Restate word for word the lines that begin the listing and end with the line holding "R = math.radians".
■ ■ ■ ■ ■ ■ ■
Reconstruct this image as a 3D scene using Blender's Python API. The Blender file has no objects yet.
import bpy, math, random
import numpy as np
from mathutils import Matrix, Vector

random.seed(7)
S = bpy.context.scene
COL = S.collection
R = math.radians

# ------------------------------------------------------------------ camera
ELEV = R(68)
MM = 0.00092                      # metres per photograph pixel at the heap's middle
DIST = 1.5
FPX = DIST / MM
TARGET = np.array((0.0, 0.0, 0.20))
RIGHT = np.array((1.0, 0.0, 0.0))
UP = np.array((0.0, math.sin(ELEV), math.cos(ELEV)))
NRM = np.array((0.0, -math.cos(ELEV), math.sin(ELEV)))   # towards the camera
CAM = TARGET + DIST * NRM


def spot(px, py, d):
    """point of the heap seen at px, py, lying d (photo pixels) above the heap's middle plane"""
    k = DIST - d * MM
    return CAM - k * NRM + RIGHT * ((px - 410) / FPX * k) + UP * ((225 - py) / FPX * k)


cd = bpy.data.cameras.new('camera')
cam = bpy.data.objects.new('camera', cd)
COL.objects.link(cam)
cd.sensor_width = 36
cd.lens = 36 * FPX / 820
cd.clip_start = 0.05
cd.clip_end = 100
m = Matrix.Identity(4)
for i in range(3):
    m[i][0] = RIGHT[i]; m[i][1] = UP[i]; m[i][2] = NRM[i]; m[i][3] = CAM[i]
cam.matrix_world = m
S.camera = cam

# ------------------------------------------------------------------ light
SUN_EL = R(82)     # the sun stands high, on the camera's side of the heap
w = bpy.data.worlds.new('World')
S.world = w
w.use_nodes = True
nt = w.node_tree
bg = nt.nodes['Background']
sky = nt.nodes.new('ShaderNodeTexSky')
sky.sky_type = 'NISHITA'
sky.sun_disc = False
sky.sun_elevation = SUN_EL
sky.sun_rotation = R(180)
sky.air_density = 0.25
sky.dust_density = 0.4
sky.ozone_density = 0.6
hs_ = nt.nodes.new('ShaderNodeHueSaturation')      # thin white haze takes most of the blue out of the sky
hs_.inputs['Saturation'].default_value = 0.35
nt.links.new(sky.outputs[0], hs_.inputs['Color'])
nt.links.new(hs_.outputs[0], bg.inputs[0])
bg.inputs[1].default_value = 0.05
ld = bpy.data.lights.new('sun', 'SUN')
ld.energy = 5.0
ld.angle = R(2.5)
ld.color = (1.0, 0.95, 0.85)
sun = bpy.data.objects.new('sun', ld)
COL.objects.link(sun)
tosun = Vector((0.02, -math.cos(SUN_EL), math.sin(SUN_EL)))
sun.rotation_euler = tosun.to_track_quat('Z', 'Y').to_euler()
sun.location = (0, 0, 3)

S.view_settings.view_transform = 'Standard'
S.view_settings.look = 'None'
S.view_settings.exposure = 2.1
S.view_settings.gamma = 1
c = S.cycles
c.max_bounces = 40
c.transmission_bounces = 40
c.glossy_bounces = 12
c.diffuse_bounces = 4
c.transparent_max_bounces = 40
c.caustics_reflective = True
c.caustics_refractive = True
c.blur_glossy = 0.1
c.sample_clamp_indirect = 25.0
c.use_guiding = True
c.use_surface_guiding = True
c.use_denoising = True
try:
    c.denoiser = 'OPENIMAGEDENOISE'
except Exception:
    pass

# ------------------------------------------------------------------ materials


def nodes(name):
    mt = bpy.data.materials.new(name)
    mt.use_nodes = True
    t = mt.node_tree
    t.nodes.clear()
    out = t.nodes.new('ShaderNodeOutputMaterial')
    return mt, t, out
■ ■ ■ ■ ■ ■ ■
• Completed exercise:
Reconstruct this image as a 3D scene using Blender's Python API. The Blender file has no objects yet.
import bpy, math, random
import numpy as np
from mathutils import Matrix, Vector

random.seed(7)
S = bpy.context.scene
COL = S.collection
R = math.radians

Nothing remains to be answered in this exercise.